A direção de Jordan se aproveita disso com a ênfase em sua presença, principalmente nos momentos em que aparece inesperadamente. A música, apesar de genérica, é muito bem utilizada nesse sentido, sendo intensificada abruptamente quando uma tensão deve ser gerada (um truque antigo e eficiente). Mas isso é mantido, principalmente, pela movimentação desenfreada de Greta em vias públicas. A liberdade com a qual ela se aproxima da protagonista em locais onde o padrão é o não-contato torna Obsessão, de fato, um pesadelo para quem busca abrigo nas instituições e estruturas da modernidade.

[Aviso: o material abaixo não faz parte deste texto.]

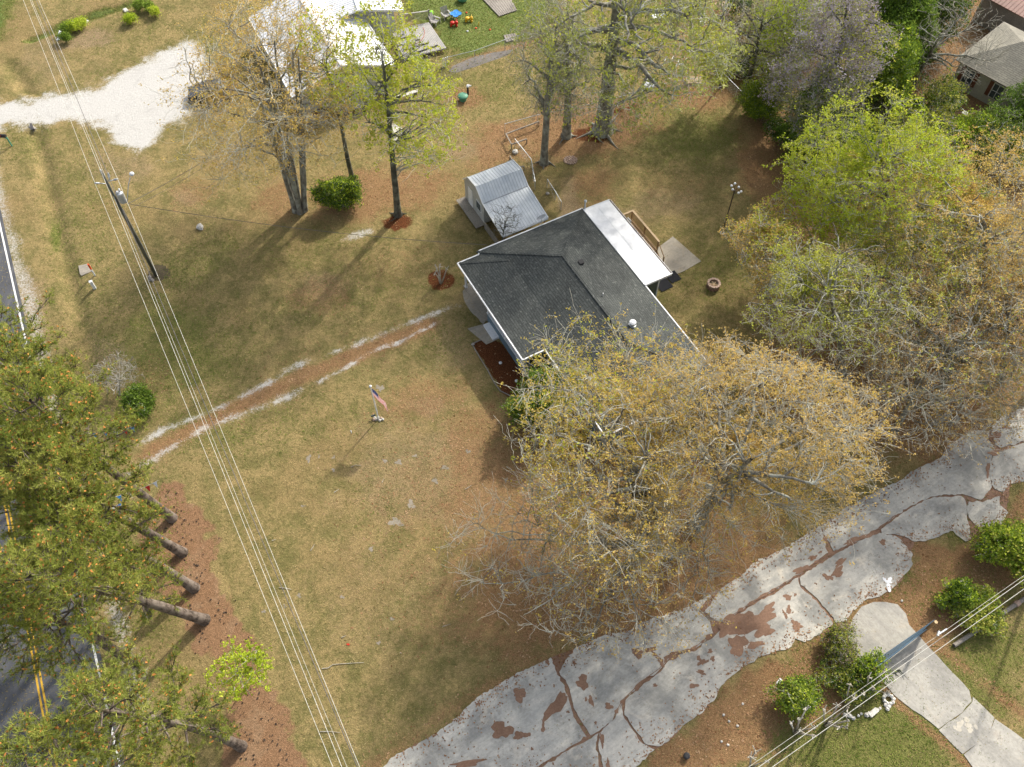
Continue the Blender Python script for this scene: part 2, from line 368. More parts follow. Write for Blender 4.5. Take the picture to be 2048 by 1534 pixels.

Nada pode protegê-la da perseguição que sofre.

Outro fator que contribui para a geração de apreensão é o fato de, desde o início, acompanharmos a perspectiva de Frances, a verdadeira protagonista do filme. A atuação de Chloë Grace Moretz busca simplesmente trazer uma jovem fragilizada por perdas pessoais, que está um pouco perdida, mas se mantendo atuante. É muito fácil se solidarizar por ela, até por comparação com sua amiga (interpretada por Maika Monroe), que inicialmente se demonstra um pouco mais egocêntrica e vazia. Claro que, para além da solidariedade, a Frances também tem um interesse pessoal na aproximação com Greta. Há o intuito muito explícito (e, inclusive, literalmente revelado) de preencher uma lacuna com a misteriosa senhora, mas é um desejo muito puro e compreensível. Nos sentimos mal por ela.

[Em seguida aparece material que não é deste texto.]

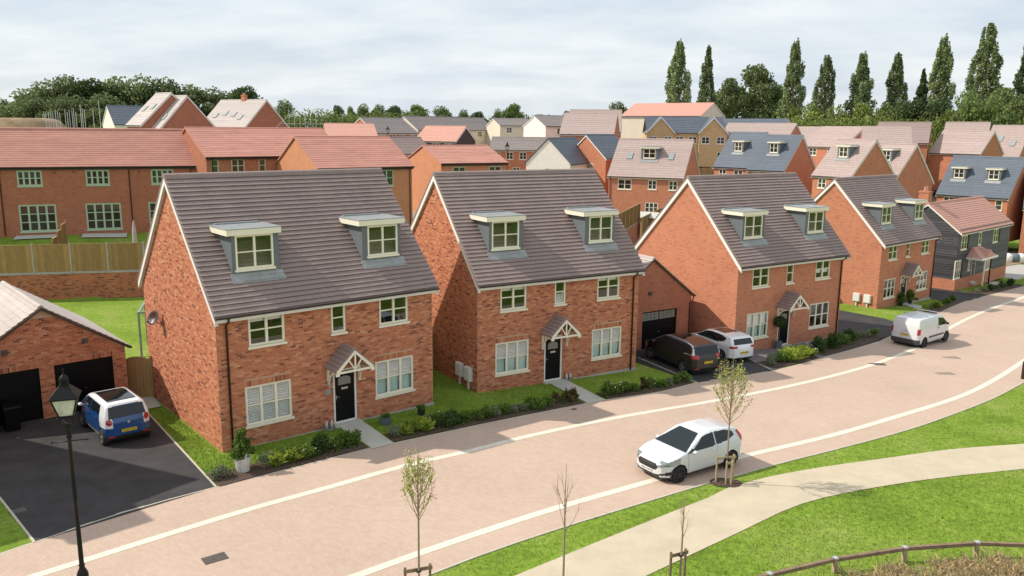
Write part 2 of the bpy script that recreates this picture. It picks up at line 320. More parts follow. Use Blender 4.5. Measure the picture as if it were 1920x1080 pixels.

De qualquer forma, o roteiro desconstrói nossas pré-concepções de forma impiedosa, quase punindo a personagem principal por não superar suas tragédias pessoais. Através da figura de sua amiga, apresenta o desapego e o companheirismo como formas de libertação. É um filme muito sagaz nesse sentido, alternando entre caminhos óbvios (mas ainda impactantes) e a subversão total de nossas expectativas. Muitas vezes dá a pista errada do que vai acontecer, só para nos surpreender ainda mais na sequência. Às vezes pode parecer uma espécie de malabarismo desnecessário, mas o roteiro é tão enxuto e algumas cenas são tão fortes que não pesa para o espectador.

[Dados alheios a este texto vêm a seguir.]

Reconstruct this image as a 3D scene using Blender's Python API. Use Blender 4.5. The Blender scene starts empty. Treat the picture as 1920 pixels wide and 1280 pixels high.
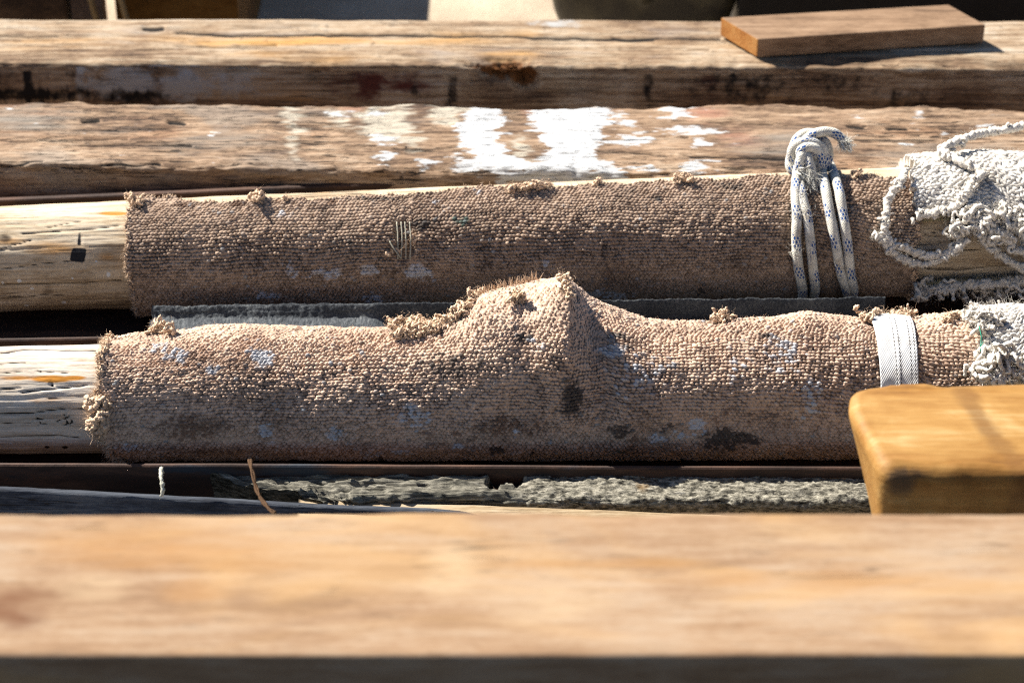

Quanto à direção de Jordan, ela consegue ser bastante enérgica sem abrir mão da elegância. Quando a trama engata, tudo se torna muito urgente, em contraste com a serenidade dos ambientes em que se passa. A câmera é bastante cirúrgica e objetiva, mas a edição nunca parece apressada, mostrando a qualidade da costura. Enquanto isso, a fotografia constrói uma ambiência predominantemente fria, mesmo em momentos pontuais que exigem uma aproximação maior e se utilizam de cores mais quentes. Um exemplo é uma cena na igreja, em que a iluminação literalmente ilustra a história.

Obsessão é um thriller psicológico de premissa simples e familiar, típica de outros do subgênero (ou do terror psicológico). Mas, dentro disso, é um filme que abraça irrestritamente suas regras, e ainda oferece um subtexto interessante sobre a busca por uma identidade. Sua execução competente e as boas atuações garantem uma experiência estimulante.

Crítica | Obsessão (2019)
Obsessão é um thriller psicológico engenhoso e intenso, com uma atuação memorável de Isabelle Huppert. Nas entrelinhas, faz interessante comentário sobre a emancipação e os efeitos do trauma.